Of course, this doesn’t mean that even in Austria you can now translate Kaufmann as entrepreneur. It still needs to be merchant.
LATER NOTE: the Yahoo group finanztrans is now having a poll as to how to translate the new Austrian Unternehmensgesetz. The choice is as follows: Austrian Companies Act, Austrian Commercial Code, Austrian Enterprise Act, Austrian Business Code, Austrian Corporation Code, or Austrian Firm Code.
I would prefer Enterprise Code (one’s allowed to suggest one’s own alternative) or (new) Commercial Code.

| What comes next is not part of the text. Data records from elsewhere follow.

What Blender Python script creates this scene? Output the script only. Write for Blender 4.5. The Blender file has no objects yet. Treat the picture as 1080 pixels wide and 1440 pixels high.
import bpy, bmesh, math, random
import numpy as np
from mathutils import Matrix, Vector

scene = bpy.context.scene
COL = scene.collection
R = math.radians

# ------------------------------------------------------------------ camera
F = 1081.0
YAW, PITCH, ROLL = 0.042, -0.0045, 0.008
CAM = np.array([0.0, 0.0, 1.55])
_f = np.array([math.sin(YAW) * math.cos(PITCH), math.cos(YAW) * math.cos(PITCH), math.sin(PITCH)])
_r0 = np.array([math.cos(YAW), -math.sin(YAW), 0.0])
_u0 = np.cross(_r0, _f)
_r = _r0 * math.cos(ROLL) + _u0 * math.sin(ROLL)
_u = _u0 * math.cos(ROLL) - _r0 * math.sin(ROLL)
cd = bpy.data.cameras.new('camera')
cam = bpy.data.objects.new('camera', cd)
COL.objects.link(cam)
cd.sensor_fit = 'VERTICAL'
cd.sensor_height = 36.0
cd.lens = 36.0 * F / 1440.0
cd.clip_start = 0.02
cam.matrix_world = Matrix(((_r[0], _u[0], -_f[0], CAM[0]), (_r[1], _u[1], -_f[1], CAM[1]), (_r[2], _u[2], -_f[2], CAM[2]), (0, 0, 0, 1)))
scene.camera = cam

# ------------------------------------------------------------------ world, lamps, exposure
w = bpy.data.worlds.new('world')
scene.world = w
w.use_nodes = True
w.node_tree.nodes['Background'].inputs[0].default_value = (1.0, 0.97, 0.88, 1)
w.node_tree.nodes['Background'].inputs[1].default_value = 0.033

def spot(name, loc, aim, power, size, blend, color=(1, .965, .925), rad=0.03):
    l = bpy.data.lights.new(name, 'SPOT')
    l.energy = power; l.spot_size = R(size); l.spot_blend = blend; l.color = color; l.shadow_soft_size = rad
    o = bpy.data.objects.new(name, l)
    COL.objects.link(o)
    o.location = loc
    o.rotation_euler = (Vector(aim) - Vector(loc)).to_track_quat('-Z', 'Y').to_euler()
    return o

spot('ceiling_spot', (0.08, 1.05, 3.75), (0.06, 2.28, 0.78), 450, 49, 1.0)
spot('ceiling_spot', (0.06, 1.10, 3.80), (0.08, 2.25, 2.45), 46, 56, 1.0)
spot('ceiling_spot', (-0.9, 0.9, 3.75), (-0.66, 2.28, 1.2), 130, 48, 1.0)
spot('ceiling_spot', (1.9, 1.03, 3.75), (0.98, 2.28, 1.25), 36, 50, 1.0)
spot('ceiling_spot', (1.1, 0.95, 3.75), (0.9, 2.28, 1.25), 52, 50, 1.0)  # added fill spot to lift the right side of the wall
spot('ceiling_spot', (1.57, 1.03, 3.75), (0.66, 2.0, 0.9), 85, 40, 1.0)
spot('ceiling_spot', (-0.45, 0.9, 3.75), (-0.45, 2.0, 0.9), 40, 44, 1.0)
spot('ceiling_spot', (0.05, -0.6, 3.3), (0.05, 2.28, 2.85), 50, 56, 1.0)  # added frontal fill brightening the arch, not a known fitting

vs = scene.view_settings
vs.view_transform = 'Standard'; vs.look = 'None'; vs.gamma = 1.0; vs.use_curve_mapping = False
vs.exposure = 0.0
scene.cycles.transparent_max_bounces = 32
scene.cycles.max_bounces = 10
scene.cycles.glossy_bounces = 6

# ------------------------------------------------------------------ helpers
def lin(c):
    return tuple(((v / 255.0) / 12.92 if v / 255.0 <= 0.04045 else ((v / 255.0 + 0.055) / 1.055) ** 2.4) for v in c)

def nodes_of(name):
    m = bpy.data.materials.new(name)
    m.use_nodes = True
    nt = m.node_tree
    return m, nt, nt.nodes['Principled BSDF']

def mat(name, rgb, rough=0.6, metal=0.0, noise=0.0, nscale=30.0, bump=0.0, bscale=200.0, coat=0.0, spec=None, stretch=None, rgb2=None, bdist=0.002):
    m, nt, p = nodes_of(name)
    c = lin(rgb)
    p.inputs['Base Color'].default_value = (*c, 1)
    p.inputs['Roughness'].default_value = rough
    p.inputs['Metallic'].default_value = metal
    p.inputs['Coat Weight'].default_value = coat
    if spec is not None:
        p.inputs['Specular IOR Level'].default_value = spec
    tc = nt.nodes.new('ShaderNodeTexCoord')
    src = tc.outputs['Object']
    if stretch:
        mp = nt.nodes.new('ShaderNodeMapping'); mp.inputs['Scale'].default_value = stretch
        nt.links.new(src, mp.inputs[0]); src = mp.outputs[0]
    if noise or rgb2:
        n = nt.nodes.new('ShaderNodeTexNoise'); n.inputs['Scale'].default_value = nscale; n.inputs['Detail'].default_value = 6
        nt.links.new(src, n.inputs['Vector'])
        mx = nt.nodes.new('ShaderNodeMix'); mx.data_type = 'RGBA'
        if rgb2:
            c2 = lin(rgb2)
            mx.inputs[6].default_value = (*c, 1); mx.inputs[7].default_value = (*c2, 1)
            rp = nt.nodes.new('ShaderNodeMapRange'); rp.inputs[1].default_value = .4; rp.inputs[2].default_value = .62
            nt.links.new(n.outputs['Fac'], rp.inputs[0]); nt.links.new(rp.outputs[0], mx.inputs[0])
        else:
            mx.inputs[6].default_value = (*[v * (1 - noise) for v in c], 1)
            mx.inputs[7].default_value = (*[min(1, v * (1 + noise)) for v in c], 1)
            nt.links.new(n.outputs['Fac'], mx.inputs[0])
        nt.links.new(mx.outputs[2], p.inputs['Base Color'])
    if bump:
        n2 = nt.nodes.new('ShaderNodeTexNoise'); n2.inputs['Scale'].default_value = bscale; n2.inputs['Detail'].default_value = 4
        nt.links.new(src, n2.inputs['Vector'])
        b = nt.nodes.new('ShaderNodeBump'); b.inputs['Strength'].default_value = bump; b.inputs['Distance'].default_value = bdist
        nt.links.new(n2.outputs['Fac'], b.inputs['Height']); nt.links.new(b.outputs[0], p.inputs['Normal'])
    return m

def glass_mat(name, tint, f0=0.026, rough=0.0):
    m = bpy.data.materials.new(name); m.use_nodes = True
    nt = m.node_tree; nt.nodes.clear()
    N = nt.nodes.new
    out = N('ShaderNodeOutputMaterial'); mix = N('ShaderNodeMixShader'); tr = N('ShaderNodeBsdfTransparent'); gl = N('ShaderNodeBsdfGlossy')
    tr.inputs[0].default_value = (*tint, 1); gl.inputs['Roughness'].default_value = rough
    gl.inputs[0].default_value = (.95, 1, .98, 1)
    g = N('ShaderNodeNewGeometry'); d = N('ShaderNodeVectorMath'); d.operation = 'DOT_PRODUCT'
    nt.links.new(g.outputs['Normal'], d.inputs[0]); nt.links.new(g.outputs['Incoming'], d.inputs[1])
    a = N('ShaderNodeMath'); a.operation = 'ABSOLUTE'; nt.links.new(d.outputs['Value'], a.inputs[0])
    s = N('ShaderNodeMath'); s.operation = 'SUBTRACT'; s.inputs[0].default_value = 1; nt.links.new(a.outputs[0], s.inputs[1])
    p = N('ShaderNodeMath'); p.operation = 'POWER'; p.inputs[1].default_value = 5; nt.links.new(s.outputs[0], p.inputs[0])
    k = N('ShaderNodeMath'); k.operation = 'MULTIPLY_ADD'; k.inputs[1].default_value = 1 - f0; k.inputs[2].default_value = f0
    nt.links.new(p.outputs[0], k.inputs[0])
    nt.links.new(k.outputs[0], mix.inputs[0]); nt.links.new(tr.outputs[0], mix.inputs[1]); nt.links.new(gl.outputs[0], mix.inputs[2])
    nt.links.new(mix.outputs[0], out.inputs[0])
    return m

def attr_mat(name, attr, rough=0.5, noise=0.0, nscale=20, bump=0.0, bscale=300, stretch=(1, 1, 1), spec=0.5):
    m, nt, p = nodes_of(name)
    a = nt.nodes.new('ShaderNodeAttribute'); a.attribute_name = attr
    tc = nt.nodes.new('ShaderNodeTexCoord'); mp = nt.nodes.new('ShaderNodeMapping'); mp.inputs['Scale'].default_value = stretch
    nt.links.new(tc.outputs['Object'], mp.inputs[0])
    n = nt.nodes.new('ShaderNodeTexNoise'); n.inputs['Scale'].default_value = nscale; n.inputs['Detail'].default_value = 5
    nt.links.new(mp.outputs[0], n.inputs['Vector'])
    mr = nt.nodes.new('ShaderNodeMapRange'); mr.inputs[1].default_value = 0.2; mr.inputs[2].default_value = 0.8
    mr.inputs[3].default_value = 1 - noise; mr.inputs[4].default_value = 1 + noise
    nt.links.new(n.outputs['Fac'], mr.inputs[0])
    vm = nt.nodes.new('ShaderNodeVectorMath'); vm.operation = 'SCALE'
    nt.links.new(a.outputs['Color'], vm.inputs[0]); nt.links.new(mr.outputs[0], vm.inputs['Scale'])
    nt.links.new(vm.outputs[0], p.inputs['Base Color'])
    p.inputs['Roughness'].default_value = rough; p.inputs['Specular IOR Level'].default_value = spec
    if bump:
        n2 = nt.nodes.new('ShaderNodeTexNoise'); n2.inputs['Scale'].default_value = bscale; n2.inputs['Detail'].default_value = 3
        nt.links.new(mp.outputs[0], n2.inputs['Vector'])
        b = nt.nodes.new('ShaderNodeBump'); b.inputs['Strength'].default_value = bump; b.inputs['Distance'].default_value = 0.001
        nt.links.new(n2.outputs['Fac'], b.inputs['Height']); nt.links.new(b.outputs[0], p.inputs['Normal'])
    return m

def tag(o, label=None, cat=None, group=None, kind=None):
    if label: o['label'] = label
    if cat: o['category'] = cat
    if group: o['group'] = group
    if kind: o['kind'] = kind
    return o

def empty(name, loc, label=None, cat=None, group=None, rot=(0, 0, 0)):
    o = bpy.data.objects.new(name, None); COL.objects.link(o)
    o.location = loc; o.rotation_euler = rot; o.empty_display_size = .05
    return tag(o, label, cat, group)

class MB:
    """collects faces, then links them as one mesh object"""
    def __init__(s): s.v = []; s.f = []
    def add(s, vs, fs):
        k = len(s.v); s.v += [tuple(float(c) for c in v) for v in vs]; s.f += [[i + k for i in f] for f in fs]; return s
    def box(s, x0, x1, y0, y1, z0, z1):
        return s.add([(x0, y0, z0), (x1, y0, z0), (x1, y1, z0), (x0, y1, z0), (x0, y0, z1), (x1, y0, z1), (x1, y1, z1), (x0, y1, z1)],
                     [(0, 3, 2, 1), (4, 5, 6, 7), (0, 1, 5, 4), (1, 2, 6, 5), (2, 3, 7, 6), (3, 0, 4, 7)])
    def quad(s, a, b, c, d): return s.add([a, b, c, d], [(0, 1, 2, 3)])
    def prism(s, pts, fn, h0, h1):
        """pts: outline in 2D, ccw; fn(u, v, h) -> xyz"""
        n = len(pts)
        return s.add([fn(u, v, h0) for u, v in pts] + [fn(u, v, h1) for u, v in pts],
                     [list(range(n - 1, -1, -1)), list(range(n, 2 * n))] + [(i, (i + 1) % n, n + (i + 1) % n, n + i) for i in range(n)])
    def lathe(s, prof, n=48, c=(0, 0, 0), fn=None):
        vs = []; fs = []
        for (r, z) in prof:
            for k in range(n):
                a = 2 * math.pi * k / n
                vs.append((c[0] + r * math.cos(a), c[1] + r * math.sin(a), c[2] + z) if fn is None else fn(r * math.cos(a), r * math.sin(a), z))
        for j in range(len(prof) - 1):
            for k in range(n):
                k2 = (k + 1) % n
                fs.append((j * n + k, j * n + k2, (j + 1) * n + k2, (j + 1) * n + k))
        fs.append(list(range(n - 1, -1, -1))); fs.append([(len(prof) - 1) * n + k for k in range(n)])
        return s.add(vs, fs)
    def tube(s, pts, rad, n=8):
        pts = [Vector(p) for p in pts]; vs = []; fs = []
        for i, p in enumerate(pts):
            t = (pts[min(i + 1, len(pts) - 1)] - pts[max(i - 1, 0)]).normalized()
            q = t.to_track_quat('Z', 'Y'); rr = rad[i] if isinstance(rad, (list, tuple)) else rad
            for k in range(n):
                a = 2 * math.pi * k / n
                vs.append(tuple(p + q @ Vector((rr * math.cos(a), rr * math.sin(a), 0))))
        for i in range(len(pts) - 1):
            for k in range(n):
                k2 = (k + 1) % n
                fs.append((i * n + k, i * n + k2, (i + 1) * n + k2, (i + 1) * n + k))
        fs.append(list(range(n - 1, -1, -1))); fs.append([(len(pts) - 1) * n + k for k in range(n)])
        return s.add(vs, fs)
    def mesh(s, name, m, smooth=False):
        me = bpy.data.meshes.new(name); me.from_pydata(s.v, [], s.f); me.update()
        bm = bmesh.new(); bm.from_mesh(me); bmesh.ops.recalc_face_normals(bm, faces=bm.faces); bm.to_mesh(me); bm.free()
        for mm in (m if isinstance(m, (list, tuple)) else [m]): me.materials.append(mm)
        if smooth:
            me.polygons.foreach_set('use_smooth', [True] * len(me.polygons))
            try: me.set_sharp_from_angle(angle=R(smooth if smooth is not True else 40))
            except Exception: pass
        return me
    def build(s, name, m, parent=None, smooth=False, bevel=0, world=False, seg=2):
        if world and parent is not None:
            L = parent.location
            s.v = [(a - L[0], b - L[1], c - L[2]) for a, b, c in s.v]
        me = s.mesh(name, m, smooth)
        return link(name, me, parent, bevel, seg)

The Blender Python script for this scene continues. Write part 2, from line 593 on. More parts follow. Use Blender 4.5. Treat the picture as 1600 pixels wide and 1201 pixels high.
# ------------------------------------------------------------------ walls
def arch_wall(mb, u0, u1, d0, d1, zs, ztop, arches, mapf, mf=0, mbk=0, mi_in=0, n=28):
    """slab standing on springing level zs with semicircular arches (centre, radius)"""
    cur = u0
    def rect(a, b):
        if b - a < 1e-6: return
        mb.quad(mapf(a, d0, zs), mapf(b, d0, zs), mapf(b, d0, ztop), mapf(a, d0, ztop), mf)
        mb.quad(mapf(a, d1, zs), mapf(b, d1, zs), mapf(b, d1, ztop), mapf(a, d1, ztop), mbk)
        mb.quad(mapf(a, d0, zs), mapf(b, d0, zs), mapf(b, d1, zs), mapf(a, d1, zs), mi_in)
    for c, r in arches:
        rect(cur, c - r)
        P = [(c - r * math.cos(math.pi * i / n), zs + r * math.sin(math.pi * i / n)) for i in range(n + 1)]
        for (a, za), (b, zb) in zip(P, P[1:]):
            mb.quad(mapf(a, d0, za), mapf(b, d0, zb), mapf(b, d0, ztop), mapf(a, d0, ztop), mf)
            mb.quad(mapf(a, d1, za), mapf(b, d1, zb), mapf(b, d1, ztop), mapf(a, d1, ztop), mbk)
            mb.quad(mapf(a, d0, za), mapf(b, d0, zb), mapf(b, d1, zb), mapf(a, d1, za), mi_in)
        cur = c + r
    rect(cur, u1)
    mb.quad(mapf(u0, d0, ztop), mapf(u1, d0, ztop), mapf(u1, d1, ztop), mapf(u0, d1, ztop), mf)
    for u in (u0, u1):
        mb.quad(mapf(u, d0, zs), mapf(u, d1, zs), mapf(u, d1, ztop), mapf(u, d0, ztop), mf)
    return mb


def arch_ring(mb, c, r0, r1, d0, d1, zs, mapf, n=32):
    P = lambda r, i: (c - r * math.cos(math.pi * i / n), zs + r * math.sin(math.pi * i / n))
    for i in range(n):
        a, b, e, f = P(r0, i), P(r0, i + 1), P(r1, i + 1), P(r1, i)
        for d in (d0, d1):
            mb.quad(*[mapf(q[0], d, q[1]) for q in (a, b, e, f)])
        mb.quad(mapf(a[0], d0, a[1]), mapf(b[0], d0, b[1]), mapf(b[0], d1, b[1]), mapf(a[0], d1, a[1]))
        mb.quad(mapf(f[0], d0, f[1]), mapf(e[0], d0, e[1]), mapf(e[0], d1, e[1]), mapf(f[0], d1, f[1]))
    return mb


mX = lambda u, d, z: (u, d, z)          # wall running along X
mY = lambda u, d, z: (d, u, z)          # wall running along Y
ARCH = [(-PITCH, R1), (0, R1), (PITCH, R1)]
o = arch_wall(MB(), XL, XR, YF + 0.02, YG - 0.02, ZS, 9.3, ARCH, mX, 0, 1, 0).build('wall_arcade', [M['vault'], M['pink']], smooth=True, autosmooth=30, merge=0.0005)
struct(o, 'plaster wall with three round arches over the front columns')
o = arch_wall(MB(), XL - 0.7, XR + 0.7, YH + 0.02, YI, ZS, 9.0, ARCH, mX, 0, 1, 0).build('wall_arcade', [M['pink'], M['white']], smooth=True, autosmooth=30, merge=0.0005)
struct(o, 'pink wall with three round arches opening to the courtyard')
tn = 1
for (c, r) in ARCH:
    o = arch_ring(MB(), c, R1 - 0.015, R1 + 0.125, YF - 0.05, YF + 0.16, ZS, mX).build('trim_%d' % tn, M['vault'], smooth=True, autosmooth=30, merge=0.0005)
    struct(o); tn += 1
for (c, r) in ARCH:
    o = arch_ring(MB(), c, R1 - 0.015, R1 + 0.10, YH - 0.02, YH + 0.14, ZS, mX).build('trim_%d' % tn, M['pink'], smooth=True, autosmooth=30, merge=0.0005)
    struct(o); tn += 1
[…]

Intercultural garden / Interkultureller Garten
I didn’t think I’d find myself praising an initiative for immigrants here, but I am impressed by the intercultural garden near the River Rednitz. It is like a set of allotments with no fences in between. 28 gardeners of 19 nationalities have plots 25 metres square. Some children from two multinational kindergartens use it too. The man from Kosovo plants squashes and honeydew melons (only from the Balkans) and a banana tree, the Vietnamese teach others how to cook squash leaves, there are frames constructed of branches to carry pumpkins that have spread from one plot to another. Many immigrants come from a farming background and live in flats without gardens.